Mehr als 23 Millionen Tonnen Getreide sind in ukrainischen Häfen blockiert. Getreide, auf das viele sehnsüchtig warten. In der Türkei trafen sich nun der türkische und der russische Aussenminister, um über sichere Getreidekorridore im Schwarzen Meer zu sprechen. Einen Durchbruch hatten Mevlüt Cavusoglu und Sergej Lawrow aber nicht zu verkünden. SRF-Auslandredaktor Philipp Scholkmann erklärt, was es für eine Einigung braucht.
SRF News: Was haben die beiden Aussenminister mitgeteilt?
Philipp Scholkmann: Der türkische Aussenminister Cavusoglu sagte, der UNO-Vorschlag für solch sichere Korridore sei machbar. Er mahnte, die Blockade müsse dringend aufgelöst werden, damit das Getreide auf die Weltmärkte kommen kann. Der russische Aussenminister Lawrow sagte, sein Land sei bereit, solche Transporte zuzulassen – die Schuld für alle Probleme schob er der Ukraine zu. Der gemeinsame Nenner ist, dass die Gespräche auf technischer Ebene weitergehen. Dieser Nenner ist aber kleiner, als sich es viele erhofft hatten.
Wie stellen sich die Parteien einen sicheren Korridor für die Exporte von Getreide vor?
Der Plan sieht vor, dass die Getreidefrachter eskortiert und das Schwarze Meer via die Meerenge am Bosporus verlassen würden – Richtung Mittelmeer und Welthandel. Die türkische Marine würde die Konvois sichern. Voraussetzung ist, dass beide Kriegsparteien das zulassen. Russland müsste seine Seeblockade aufheben und seine Kriegsschiffe dürften nicht intervenieren; die Ukraine müsste die Hafenverteidigung lockern, damit der Schiffsverkehr wieder möglich wird. Konkret müsste sie einige ihrer Seeminen räumen, die sie zum Beispiel vor Odessa im Meer verlegt hat.
Wenn die Ukraine ihre Minen vor der Hafenstadt Odessa räumen müsste – wer könnte garantieren, dass Russland dies nicht ausnützt und Odessa vom Meer her einnimmt?
Das scheint einer der springenden Punkte zu sein. Lawrow sagte an der Medienkonferenz, Russland gebe das Versprechen, dass es eine solche Schwächung des Verteidigungsrings von Odessa nicht ausnutzen werde. Er habe das Wort von Präsident Putin dafür. Die Ukraine aber traut dem Wort Putins nicht und verlangt konkrete Sicherheitsgarantien. Wie die aussehen könnten, scheint derzeit völlig offen.

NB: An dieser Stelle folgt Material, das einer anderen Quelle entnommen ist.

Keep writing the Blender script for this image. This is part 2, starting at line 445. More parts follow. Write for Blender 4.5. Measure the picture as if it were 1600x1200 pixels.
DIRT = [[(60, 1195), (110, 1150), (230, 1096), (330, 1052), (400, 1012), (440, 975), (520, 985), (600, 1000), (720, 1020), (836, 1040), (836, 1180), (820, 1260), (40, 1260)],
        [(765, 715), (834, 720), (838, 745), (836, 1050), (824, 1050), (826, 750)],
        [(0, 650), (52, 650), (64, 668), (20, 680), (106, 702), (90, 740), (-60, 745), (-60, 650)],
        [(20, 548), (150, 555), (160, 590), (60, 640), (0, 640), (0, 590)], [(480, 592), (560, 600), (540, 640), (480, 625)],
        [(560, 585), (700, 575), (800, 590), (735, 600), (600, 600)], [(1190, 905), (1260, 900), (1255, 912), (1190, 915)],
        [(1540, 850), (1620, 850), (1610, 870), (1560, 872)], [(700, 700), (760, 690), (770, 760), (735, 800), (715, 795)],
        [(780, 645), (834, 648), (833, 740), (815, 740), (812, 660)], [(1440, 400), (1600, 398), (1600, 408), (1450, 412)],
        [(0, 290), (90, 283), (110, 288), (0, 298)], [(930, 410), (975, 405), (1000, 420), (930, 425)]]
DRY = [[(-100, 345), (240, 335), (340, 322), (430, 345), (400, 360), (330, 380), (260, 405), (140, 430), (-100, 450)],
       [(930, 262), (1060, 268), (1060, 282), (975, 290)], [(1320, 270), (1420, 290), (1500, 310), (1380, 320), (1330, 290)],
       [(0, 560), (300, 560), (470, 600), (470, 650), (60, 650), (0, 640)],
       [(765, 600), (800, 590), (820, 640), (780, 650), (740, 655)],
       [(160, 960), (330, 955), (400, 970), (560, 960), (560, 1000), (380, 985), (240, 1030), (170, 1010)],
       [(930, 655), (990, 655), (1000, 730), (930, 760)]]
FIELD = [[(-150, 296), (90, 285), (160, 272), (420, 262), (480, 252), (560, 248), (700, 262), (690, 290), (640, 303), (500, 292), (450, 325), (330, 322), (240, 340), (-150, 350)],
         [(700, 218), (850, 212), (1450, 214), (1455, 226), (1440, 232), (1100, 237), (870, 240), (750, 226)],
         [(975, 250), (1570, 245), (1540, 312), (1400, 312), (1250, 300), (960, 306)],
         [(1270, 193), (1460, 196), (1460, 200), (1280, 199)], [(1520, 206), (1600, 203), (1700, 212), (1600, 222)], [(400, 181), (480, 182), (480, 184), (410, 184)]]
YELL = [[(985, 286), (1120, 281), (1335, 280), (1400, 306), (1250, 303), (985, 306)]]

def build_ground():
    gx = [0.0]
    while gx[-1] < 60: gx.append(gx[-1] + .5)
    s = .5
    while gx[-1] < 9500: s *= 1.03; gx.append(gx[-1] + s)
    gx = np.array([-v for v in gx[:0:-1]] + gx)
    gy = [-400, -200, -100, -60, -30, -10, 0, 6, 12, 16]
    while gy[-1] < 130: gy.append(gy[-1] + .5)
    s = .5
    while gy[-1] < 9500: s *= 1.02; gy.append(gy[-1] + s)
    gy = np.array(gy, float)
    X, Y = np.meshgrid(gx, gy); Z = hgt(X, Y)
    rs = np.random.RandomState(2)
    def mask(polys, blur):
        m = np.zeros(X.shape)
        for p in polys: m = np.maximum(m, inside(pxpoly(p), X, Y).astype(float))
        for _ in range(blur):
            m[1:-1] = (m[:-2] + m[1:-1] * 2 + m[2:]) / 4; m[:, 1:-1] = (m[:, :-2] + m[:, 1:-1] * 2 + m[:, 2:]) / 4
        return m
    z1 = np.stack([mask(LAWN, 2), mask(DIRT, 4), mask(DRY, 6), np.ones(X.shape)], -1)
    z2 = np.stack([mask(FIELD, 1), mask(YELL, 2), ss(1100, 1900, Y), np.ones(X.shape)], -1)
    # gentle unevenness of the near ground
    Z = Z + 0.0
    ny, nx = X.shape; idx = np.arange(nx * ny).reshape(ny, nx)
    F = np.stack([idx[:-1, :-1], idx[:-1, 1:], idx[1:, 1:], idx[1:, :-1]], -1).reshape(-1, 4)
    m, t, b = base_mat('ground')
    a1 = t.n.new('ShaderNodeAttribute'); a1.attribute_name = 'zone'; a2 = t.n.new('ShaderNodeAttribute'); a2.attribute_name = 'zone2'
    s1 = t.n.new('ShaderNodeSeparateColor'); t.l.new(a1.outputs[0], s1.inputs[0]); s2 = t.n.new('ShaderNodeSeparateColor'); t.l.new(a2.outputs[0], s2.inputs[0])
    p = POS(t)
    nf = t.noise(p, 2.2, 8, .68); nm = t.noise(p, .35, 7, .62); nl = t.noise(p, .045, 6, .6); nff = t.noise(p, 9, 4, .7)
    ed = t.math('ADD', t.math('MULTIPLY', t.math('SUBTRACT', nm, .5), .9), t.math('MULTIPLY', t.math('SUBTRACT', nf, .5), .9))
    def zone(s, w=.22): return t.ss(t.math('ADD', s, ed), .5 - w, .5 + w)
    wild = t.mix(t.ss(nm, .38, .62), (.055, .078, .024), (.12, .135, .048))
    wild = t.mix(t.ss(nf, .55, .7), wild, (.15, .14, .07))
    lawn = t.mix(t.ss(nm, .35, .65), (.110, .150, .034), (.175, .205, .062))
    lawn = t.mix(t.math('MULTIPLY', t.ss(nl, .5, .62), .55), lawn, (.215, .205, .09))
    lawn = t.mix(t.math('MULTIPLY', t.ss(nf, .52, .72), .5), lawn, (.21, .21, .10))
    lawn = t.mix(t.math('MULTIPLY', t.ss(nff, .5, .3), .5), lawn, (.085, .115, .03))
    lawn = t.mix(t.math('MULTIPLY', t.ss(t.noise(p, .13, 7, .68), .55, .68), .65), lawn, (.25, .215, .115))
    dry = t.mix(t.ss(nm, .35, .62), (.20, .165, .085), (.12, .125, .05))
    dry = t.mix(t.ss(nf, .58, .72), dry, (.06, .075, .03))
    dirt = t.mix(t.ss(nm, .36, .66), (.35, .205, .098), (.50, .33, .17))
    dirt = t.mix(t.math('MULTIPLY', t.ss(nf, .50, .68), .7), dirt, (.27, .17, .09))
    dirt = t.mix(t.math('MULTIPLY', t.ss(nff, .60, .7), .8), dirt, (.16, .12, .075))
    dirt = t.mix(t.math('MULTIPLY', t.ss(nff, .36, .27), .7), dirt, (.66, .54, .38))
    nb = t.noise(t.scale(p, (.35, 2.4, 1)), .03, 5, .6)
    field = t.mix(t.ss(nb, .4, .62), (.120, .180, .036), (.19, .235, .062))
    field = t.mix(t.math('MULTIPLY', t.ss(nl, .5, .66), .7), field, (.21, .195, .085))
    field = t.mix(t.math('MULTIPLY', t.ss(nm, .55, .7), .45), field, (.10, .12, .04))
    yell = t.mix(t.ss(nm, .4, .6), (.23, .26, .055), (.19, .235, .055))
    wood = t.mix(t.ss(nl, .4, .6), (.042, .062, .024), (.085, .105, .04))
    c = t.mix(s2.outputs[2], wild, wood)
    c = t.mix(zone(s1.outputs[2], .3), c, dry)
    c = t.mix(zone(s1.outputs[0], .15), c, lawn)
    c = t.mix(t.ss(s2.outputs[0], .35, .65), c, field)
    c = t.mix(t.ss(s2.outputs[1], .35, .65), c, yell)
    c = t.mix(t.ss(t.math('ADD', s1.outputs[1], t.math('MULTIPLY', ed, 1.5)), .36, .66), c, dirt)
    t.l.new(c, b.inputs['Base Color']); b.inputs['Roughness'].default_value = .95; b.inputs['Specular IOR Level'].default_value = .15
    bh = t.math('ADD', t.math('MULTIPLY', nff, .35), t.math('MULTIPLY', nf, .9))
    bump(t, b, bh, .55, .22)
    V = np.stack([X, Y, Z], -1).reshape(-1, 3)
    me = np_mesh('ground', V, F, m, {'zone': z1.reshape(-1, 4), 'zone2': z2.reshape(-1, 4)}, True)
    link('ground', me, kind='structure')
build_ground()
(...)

Russland formuliert seinerseits Bedingungen. Es will, dass einzelne Sanktionen gelockert werden und dass auf den Getreidefrachtern keine Waffen in die Ukraine geschmuggelt werden können. Russland möchte das selber auf jedem Schiff kontrollieren, was die Ukraine wiederum zurückweist. Zentrale Punkte sind also noch offen. Technische Gespräche alleine reichen da nicht – es geht ums Grundsätzliche.
Warum übernimmt eigentlich die Türkei diese Vermittlerrolle?
Der Konflikt spielt sich vor der Haustüre der Türkei ab. Sie ist die Macht mit dem längsten Anteil Schwarzmeerküste, der ganze Südteil des Meeres ist türkisch. Sie ist zudem die Wächterin über den Zugang zum Meer, den Bosporus. Was hier geschieht, berührt also unmittelbare Sicherheitsinteressen – und da will man mitreden. Die Türkei behält auch zu beiden Kriegsparteien einen Draht.
Sie unterhält Wirtschaftsbeziehungen zur Ukraine, so weit das noch möglich ist. Und sie liefert in beschränktem Umfang Kampfdrohnen an Kiew. Gleichzeitig ist sie aber nicht bereit, mit Putin zu brechen. Die Türkei trägt die westlichen Sanktionen nicht mit und unterhält stattdessen eine funktionierende, wenn auch komplizierte Beziehung zu Putin. In Ankara hofft man, darauf aufbauen zu können.
Das Gespräch führte Simone Hulliger.